◆ REQUIREMENTS
Print the data exactly, leaving nothing out.

◆ RECORDED INFORMATION
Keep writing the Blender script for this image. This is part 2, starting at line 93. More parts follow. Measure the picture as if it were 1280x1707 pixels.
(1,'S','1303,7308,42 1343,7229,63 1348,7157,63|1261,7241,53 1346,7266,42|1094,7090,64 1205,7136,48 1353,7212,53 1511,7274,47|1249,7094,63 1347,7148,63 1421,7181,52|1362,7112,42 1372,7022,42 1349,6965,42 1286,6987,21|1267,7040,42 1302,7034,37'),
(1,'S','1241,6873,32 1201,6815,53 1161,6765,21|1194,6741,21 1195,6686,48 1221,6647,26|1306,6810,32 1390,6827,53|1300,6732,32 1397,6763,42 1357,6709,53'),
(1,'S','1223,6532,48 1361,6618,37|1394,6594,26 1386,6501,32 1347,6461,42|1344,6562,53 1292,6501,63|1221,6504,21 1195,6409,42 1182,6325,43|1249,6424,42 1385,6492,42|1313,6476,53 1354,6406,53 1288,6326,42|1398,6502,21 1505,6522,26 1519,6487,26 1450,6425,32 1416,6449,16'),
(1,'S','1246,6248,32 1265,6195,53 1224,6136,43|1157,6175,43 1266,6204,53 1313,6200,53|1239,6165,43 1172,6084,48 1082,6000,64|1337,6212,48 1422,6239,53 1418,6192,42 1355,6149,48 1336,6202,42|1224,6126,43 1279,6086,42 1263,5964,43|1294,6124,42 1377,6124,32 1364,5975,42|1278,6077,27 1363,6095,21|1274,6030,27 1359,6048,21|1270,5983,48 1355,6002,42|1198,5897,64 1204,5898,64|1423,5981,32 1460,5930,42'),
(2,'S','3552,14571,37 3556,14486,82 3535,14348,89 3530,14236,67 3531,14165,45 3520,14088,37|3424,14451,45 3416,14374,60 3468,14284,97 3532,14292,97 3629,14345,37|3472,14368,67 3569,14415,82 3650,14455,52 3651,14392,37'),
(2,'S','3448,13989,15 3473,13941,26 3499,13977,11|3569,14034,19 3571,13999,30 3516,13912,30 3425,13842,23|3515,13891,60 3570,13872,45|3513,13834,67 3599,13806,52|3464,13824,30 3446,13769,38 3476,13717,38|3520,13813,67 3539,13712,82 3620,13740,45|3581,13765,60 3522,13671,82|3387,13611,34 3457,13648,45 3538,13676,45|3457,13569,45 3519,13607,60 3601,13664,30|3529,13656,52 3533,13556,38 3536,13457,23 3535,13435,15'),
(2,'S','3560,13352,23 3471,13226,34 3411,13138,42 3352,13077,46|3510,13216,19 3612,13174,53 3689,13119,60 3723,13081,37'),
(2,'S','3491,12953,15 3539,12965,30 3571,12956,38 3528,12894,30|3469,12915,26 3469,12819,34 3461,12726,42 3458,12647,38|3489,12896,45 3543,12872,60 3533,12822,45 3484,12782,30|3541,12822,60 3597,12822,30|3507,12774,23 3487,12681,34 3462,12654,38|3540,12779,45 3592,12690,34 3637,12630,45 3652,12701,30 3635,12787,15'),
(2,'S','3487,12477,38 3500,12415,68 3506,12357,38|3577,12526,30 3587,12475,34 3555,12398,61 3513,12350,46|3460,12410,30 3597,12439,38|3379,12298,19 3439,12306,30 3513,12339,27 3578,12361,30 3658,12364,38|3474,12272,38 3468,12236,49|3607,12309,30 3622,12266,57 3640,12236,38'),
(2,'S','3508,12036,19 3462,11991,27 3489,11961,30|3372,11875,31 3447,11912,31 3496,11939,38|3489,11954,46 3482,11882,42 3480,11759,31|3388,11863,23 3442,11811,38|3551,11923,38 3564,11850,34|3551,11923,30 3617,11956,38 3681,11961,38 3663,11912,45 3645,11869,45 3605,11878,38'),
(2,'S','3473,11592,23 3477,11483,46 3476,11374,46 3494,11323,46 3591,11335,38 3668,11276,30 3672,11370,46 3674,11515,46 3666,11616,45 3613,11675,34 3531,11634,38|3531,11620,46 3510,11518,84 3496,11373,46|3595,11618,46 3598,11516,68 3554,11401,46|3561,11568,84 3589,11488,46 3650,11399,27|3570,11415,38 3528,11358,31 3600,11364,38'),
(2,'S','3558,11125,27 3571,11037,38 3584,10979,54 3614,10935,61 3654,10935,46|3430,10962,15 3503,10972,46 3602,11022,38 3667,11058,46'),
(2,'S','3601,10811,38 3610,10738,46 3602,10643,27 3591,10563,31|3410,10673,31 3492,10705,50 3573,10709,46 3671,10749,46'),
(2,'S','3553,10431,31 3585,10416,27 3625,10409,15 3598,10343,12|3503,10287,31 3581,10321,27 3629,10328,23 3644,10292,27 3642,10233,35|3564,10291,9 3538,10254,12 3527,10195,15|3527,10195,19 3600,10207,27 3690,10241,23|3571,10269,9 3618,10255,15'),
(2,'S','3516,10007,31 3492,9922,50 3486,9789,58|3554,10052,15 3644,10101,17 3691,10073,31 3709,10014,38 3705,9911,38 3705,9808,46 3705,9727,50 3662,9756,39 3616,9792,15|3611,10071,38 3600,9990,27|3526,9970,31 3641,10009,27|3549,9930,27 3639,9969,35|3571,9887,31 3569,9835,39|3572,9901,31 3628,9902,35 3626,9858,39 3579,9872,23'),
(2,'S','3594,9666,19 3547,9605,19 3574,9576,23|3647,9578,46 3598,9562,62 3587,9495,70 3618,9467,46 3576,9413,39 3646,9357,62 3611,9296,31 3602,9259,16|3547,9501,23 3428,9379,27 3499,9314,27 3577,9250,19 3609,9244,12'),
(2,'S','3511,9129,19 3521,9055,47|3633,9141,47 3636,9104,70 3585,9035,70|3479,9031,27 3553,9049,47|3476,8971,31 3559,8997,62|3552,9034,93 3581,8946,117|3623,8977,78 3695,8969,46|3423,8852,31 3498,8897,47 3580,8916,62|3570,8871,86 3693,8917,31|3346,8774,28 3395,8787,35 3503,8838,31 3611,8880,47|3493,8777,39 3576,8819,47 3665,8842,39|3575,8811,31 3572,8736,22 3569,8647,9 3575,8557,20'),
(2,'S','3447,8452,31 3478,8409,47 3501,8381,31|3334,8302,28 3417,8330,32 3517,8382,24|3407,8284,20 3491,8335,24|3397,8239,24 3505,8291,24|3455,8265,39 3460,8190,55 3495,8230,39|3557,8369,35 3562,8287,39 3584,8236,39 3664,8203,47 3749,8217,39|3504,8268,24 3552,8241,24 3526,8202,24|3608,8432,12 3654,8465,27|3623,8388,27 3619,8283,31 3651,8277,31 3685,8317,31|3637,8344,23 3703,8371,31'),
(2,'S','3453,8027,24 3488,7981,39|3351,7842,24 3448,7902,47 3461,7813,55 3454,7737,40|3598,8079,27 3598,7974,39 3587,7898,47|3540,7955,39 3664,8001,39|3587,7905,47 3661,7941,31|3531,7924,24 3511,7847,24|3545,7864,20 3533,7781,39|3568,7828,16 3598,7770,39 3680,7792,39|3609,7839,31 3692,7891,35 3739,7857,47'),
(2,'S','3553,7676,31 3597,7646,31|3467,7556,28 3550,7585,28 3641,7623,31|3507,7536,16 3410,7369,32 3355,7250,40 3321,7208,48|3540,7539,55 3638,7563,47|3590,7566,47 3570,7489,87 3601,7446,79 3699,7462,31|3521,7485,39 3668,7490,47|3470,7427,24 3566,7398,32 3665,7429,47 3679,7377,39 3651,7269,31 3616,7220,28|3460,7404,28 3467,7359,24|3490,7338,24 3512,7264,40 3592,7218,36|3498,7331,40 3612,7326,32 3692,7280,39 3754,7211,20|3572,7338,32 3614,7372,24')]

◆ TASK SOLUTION
Keep writing the Blender script for this image. This is part 2, starting at line 93. More parts follow. Measure the picture as if it were 1280x1707 pixels.
(1,'S','1303,7308,42 1343,7229,63 1348,7157,63|1261,7241,53 1346,7266,42|1094,7090,64 1205,7136,48 1353,7212,53 1511,7274,47|1249,7094,63 1347,7148,63 1421,7181,52|1362,7112,42 1372,7022,42 1349,6965,42 1286,6987,21|1267,7040,42 1302,7034,37'),
(1,'S','1241,6873,32 1201,6815,53 1161,6765,21|1194,6741,21 1195,6686,48 1221,6647,26|1306,6810,32 1390,6827,53|1300,6732,32 1397,6763,42 1357,6709,53'),
(1,'S','1223,6532,48 1361,6618,37|1394,6594,26 1386,6501,32 1347,6461,42|1344,6562,53 1292,6501,63|1221,6504,21 1195,6409,42 1182,6325,43|1249,6424,42 1385,6492,42|1313,6476,53 1354,6406,53 1288,6326,42|1398,6502,21 1505,6522,26 1519,6487,26 1450,6425,32 1416,6449,16'),
(1,'S','1246,6248,32 1265,6195,53 1224,6136,43|1157,6175,43 1266,6204,53 1313,6200,53|1239,6165,43 1172,6084,48 1082,6000,64|1337,6212,48 1422,6239,53 1418,6192,42 1355,6149,48 1336,6202,42|1224,6126,43 1279,6086,42 1263,5964,43|1294,6124,42 1377,6124,32 1364,5975,42|1278,6077,27 1363,6095,21|1274,6030,27 1359,6048,21|1270,5983,48 1355,6002,42|1198,5897,64 1204,5898,64|1423,5981,32 1460,5930,42'),
(2,'S','3552,14571,37 3556,14486,82 3535,14348,89 3530,14236,67 3531,14165,45 3520,14088,37|3424,14451,45 3416,14374,60 3468,14284,97 3532,14292,97 3629,14345,37|3472,14368,67 3569,14415,82 3650,14455,52 3651,14392,37'),
(2,'S','3448,13989,15 3473,13941,26 3499,13977,11|3569,14034,19 3571,13999,30 3516,13912,30 3425,13842,23|3515,13891,60 3570,13872,45|3513,13834,67 3599,13806,52|3464,13824,30 3446,13769,38 3476,13717,38|3520,13813,67 3539,13712,82 3620,13740,45|3581,13765,60 3522,13671,82|3387,13611,34 3457,13648,45 3538,13676,45|3457,13569,45 3519,13607,60 3601,13664,30|3529,13656,52 3533,13556,38 3536,13457,23 3535,13435,15'),
(2,'S','3560,13352,23 3471,13226,34 3411,13138,42 3352,13077,46|3510,13216,19 3612,13174,53 3689,13119,60 3723,13081,37'),
(2,'S','3491,12953,15 3539,12965,30 3571,12956,38 3528,12894,30|3469,12915,26 3469,12819,34 3461,12726,42 3458,12647,38|3489,12896,45 3543,12872,60 3533,12822,45 3484,12782,30|3541,12822,60 3597,12822,30|3507,12774,23 3487,12681,34 3462,12654,38|3540,12779,45 3592,12690,34 3637,12630,45 3652,12701,30 3635,12787,15'),
(2,'S','3487,12477,38 3500,12415,68 3506,12357,38|3577,12526,30 3587,12475,34 3555,12398,61 3513,12350,46|3460,12410,30 3597,12439,38|3379,12298,19 3439,12306,30 3513,12339,27 3578,12361,30 3658,12364,38|3474,12272,38 3468,12236,49|3607,12309,30 3622,12266,57 3640,12236,38'),
(2,'S','3508,12036,19 3462,11991,27 3489,11961,30|3372,11875,31 3447,11912,31 3496,11939,38|3489,11954,46 3482,11882,42 3480,11759,31|3388,11863,23 3442,11811,38|3551,11923,38 3564,11850,34|3551,11923,30 3617,11956,38 3681,11961,38 3663,11912,45 3645,11869,45 3605,11878,38'),
(2,'S','3473,11592,23 3477,11483,46 3476,11374,46 3494,11323,46 3591,11335,38 3668,11276,30 3672,11370,46 3674,11515,46 3666,11616,45 3613,11675,34 3531,11634,38|3531,11620,46 3510,11518,84 3496,11373,46|3595,11618,46 3598,11516,68 3554,11401,46|3561,11568,84 3589,11488,46 3650,11399,27|3570,11415,38 3528,11358,31 3600,11364,38'),
(2,'S','3558,11125,27 3571,11037,38 3584,10979,54 3614,10935,61 3654,10935,46|3430,10962,15 3503,10972,46 3602,11022,38 3667,11058,46'),
(2,'S','3601,10811,38 3610,10738,46 3602,10643,27 3591,10563,31|3410,10673,31 3492,10705,50 3573,10709,46 3671,10749,46'),
(2,'S','3553,10431,31 3585,10416,27 3625,10409,15 3598,10343,12|3503,10287,31 3581,10321,27 3629,10328,23 3644,10292,27 3642,10233,35|3564,10291,9 3538,10254,12 3527,10195,15|3527,10195,19 3600,10207,27 3690,10241,23|3571,10269,9 3618,10255,15'),
(2,'S','3516,10007,31 3492,9922,50 3486,9789,58|3554,10052,15 3644,10101,17 3691,10073,31 3709,10014,38 3705,9911,38 3705,9808,46 3705,9727,50 3662,9756,39 3616,9792,15|3611,10071,38 3600,9990,27|3526,9970,31 3641,10009,27|3549,9930,27 3639,9969,35|3571,9887,31 3569,9835,39|3572,9901,31 3628,9902,35 3626,9858,39 3579,9872,23'),
(2,'S','3594,9666,19 3547,9605,19 3574,9576,23|3647,9578,46 3598,9562,62 3587,9495,70 3618,9467,46 3576,9413,39 3646,9357,62 3611,9296,31 3602,9259,16|3547,9501,23 3428,9379,27 3499,9314,27 3577,9250,19 3609,9244,12'),
(2,'S','3511,9129,19 3521,9055,47|3633,9141,47 3636,9104,70 3585,9035,70|3479,9031,27 3553,9049,47|3476,8971,31 3559,8997,62|3552,9034,93 3581,8946,117|3623,8977,78 3695,8969,46|3423,8852,31 3498,8897,47 3580,8916,62|3570,8871,86 3693,8917,31|3346,8774,28 3395,8787,35 3503,8838,31 3611,8880,47|3493,8777,39 3576,8819,47 3665,8842,39|3575,8811,31 3572,8736,22 3569,8647,9 3575,8557,20'),
(2,'S','3447,8452,31 3478,8409,47 3501,8381,31|3334,8302,28 3417,8330,32 3517,8382,24|3407,8284,20 3491,8335,24|3397,8239,24 3505,8291,24|3455,8265,39 3460,8190,55 3495,8230,39|3557,8369,35 3562,8287,39 3584,8236,39 3664,8203,47 3749,8217,39|3504,8268,24 3552,8241,24 3526,8202,24|3608,8432,12 3654,8465,27|3623,8388,27 3619,8283,31 3651,8277,31 3685,8317,31|3637,8344,23 3703,8371,31'),
(2,'S','3453,8027,24 3488,7981,39|3351,7842,24 3448,7902,47 3461,7813,55 3454,7737,40|3598,8079,27 3598,7974,39 3587,7898,47|3540,7955,39 3664,8001,39|3587,7905,47 3661,7941,31|3531,7924,24 3511,7847,24|3545,7864,20 3533,7781,39|3568,7828,16 3598,7770,39 3680,7792,39|3609,7839,31 3692,7891,35 3739,7857,47'),
(2,'S','3553,7676,31 3597,7646,31|3467,7556,28 3550,7585,28 3641,7623,31|3507,7536,16 3410,7369,32 3355,7250,40 3321,7208,48|3540,7539,55 3638,7563,47|3590,7566,47 3570,7489,87 3601,7446,79 3699,7462,31|3521,7485,39 3668,7490,47|3470,7427,24 3566,7398,32 3665,7429,47 3679,7377,39 3651,7269,31 3616,7220,28|3460,7404,28 3467,7359,24|3490,7338,24 3512,7264,40 3592,7218,36|3498,7331,40 3612,7326,32 3692,7280,39 3754,7211,20|3572,7338,32 3614,7372,24')]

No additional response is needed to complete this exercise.